What images sum up being a Glaswegian to you? What did we miss? Read on Glasgow, leave a comment below, keep abuse to a minimum please.

16. The Krankies @ Pantomime

A Panto without the Krankies? Is no panto at all. Hold the bus. Wit de ye mean John Barrowman and the “Hoff” got top billing?

15. Singing Kettle @ Everywhere

Any primary school trip ever, would ultimately be spent watching Singing Kettle. Altogether, Spout, Handle, Lid of Metal…

14. Irn Bru and Returnable Gingies

Nothing tastes better than cold Irn Bru ( sorry we couldn’t find somebody drinking out of a glass bottle)

13. Tennent’s

No matter how many times you proclaim to dislike Tennent’s, we defy a Glaswegian male to walk into a bar and order anything else apart from Tennent’s on their first round.

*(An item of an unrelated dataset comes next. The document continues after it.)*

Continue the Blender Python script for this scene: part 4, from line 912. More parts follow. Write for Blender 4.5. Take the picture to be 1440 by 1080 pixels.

12. Chapping the New Kids Door

The absolute adrenaline rush of being the bold one of your pals who chaps the door to ask if the new kid is coming out to play.

11. Grey Skies

Only makes us appreciate the brighter days so much more.

10. Old Firm

It’s a somewhat sad reflection but you know what areas of the city you can wear your strip and what areas you can’t. Especially on Old Firm day.

9. When the Sun Comes Out

Glasgow Green or George Square at Lunchtime, Pure Belting.

8. Hogmanay

Hogmanay does not have a time scale, it will go on as long as it has to, Hogmanay falls when the last man does.

7. Panini Sticker Books

Nonchalantly getting a Panini sticker album free with The Beano and two weeks later being more addicted to collecting stickers than a crackhead with a 10 grand, 6 year cocaine addiction, chasing the dragon.

6. Getting a Loaf

There was only ever one type of loaf you got sent for.

5. Gonnae No Dae That

You know the correct reply to this catchphrase.

4. Hangin the Washin

The absolute pandemonium when your mum seen a splash of rain hit the window and the washing was in peril on the line.

3. This Familiar Look

Hampden Park in the sun, We Scotland fans have no fun.

2. 5pm Breakfast

Getting a fry up at 5pm on a Sunday and still calling it your breakfast.

1. GBX on a Saturday Night

You’re 45 years old, finishing a PHD, 10 years into a mortgage and still absolute lose it when George Bowie gives you a shout out on a Saturday night. “Awrite Georgey Boy, can a get Discoland for aw the PHD troops”.